Nobel Chemistry Prize Laureate, Professor Dan Shechtman was invited to KAIST on November 7 to give a special lecture on “Demographics, Technological Entrepreneurship and the Future of Korea” at the Terman Hall, Creative Learning Building. Professor Shechtman gave his insight in educating the next generation of entrepreneurs and cases back from his home country Israel.

Professor Shechtman launched his talk by comparing the demographics of South Korea and Israel, indicating the unsustainable population decline expected for Korea. He expressed the importance of having a sustainable youth population to keep a strong economy. The speaker stated five important factors in raising a good entrepreneurial nation: basic education for all, engineering and science education, government policy and support, and a free market economy. Most important of all, the speaker named the absence of corruption as a key factor. Professor Shechtman mentioned some cases in which start-ups were held back by rampant administrative corruption in some countries.

In education, he stressed students should be exposed to all steps of entrepreneurship and learn from their mistakes to survive in the real world. For example, in Israeli high schools, students are taught everything ranging from setting a company by registering papers to developing a marketable product. Common mishaps for start-ups were mentioned in the lecture, from issues such as insufficient market survey and finding wrong source of funding to personal matters such as partnering with friends rather than professionals.

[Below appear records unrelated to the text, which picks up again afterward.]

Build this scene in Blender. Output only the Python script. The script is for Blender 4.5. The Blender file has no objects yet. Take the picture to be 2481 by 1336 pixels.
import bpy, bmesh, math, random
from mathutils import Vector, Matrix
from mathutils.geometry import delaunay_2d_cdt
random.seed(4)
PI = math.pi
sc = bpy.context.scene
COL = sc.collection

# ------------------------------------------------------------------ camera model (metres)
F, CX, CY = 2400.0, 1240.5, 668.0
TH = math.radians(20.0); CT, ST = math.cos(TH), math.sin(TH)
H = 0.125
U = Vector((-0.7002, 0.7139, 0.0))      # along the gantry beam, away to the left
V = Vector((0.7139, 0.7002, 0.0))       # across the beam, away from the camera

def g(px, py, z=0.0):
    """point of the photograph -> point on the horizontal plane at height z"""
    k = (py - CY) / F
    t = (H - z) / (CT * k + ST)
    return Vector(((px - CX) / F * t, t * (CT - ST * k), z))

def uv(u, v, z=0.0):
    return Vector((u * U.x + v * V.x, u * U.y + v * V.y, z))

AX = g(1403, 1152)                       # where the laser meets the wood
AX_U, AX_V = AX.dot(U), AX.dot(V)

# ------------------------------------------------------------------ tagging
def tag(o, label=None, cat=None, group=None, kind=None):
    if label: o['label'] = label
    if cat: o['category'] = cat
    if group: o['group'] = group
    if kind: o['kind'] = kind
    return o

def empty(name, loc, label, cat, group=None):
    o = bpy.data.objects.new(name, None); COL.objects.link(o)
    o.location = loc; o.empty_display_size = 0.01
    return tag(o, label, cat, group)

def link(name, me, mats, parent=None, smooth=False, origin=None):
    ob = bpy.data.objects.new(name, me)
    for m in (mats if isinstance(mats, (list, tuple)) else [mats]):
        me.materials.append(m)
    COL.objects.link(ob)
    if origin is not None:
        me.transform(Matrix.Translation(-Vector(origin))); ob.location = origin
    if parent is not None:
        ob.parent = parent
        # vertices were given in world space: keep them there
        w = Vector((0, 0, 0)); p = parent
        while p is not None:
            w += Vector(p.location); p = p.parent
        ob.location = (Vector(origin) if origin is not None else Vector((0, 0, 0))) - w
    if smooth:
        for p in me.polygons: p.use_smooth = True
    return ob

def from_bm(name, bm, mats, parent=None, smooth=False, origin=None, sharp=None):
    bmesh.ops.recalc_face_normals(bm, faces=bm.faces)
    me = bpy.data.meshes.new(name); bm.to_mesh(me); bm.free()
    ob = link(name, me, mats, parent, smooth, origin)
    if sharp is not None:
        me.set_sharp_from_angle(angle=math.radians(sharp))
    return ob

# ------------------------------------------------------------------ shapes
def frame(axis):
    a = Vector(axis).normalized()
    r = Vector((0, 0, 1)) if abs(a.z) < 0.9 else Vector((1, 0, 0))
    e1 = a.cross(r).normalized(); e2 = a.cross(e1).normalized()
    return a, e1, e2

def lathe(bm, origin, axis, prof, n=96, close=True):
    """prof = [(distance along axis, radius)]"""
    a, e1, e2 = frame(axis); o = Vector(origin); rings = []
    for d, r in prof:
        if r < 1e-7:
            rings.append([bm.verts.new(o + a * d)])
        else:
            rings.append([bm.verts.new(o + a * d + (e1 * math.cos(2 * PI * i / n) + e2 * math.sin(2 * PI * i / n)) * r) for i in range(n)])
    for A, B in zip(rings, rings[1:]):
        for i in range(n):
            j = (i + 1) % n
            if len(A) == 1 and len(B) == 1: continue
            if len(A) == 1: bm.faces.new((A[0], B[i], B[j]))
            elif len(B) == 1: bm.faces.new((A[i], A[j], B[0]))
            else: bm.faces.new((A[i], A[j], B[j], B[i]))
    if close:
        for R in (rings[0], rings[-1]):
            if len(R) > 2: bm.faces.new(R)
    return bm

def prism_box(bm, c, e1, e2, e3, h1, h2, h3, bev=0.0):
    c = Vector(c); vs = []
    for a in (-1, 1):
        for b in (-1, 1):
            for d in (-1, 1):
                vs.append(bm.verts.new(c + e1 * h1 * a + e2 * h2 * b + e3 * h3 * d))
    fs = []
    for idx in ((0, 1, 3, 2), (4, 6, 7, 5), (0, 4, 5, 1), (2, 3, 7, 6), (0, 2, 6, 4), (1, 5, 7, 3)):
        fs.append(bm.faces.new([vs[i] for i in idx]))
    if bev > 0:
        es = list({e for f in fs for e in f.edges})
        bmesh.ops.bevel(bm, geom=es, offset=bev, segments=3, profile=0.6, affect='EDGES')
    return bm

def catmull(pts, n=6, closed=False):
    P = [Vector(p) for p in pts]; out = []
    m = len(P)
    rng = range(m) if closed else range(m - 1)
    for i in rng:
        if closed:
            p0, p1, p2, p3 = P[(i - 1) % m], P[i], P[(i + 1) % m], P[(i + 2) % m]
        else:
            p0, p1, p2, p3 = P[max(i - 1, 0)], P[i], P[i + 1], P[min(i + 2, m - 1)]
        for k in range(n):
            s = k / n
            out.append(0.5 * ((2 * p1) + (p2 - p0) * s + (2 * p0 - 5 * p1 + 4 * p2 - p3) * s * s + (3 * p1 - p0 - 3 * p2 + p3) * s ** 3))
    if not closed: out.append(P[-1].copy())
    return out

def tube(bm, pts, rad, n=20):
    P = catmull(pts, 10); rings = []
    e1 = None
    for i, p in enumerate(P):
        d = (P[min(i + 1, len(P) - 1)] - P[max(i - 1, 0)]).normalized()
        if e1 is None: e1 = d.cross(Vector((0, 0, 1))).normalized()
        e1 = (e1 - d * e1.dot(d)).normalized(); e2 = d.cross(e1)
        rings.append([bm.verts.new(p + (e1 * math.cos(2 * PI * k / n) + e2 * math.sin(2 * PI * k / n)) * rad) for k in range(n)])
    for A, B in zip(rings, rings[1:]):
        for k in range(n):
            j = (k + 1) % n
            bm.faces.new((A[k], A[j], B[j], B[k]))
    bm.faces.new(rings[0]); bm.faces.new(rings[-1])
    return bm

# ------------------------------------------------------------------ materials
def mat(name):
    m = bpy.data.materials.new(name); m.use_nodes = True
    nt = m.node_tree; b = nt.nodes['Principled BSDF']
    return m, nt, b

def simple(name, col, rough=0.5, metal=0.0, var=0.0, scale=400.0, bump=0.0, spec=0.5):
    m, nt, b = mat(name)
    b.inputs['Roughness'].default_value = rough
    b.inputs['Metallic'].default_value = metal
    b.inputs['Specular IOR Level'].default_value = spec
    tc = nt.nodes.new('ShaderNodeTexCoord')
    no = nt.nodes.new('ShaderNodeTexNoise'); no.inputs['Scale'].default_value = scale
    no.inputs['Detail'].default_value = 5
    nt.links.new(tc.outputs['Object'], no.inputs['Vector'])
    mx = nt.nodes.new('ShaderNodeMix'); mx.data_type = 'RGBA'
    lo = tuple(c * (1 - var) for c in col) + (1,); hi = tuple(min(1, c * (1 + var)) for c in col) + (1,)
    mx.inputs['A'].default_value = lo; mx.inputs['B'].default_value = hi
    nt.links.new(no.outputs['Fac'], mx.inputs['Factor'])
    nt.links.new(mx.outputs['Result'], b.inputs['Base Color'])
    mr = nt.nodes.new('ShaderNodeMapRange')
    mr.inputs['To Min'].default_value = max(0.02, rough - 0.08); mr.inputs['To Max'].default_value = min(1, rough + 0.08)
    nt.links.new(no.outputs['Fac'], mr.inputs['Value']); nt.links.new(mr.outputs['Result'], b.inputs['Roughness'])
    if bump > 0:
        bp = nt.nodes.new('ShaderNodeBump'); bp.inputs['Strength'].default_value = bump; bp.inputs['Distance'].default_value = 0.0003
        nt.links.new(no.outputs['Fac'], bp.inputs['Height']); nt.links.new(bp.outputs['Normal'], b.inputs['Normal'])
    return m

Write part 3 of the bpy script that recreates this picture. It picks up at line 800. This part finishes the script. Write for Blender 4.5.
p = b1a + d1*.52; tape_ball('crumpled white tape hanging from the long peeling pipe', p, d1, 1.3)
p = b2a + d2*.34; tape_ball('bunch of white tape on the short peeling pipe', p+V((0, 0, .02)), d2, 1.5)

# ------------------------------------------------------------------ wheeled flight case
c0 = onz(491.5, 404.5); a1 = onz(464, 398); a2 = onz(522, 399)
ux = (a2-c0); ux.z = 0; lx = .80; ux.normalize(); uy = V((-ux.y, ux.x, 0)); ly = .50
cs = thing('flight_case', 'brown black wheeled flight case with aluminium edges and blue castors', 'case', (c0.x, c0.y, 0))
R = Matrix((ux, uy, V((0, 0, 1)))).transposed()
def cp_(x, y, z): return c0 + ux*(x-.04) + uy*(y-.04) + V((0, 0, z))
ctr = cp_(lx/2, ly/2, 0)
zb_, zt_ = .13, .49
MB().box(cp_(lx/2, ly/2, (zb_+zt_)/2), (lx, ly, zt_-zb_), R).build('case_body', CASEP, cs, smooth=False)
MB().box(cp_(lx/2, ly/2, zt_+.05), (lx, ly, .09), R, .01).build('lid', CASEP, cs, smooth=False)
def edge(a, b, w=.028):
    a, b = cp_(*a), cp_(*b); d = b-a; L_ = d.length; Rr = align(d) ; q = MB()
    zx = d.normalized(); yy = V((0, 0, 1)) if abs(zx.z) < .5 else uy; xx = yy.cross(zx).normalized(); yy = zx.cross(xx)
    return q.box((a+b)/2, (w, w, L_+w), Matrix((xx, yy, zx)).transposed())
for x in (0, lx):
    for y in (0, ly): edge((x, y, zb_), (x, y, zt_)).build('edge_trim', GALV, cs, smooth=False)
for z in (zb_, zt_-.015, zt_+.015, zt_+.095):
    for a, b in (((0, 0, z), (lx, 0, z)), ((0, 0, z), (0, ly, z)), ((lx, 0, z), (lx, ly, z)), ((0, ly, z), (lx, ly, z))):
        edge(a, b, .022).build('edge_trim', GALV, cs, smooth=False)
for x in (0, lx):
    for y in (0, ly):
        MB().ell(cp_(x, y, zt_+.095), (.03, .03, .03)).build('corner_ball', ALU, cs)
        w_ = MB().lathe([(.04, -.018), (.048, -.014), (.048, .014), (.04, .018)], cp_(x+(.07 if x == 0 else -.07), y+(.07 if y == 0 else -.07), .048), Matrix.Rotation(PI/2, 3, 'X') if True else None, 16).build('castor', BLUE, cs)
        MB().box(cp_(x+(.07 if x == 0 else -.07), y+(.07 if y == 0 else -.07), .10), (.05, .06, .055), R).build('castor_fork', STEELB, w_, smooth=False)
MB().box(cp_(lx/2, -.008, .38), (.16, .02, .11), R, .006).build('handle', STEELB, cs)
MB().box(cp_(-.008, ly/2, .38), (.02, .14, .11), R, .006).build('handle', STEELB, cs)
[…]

Professor Shechtman recounted his personal experiences in the field of entrepreneurship and science education. He introduced the acclaimed Technological Entrepreneurship Course at the Technion Israel Institute of Technology, created during his professorship to provide university students with high-tech-start-up education. The education course also invited not only successful entrepreneurs but also a variety of speakers such as venture capitalists, lawyers, and ongoing entrepreneurs to provide a large view of startups.

On 1982, Shechtman discovered the icosahedral phase, which opened the new field of quasiperiodic crystals. Shechtman was awarded the 2011 Nobel Prize in Chemistry for "the discovery of quasicrystals," making him one of six Israelis who have won the Nobel Prize in Chemistry.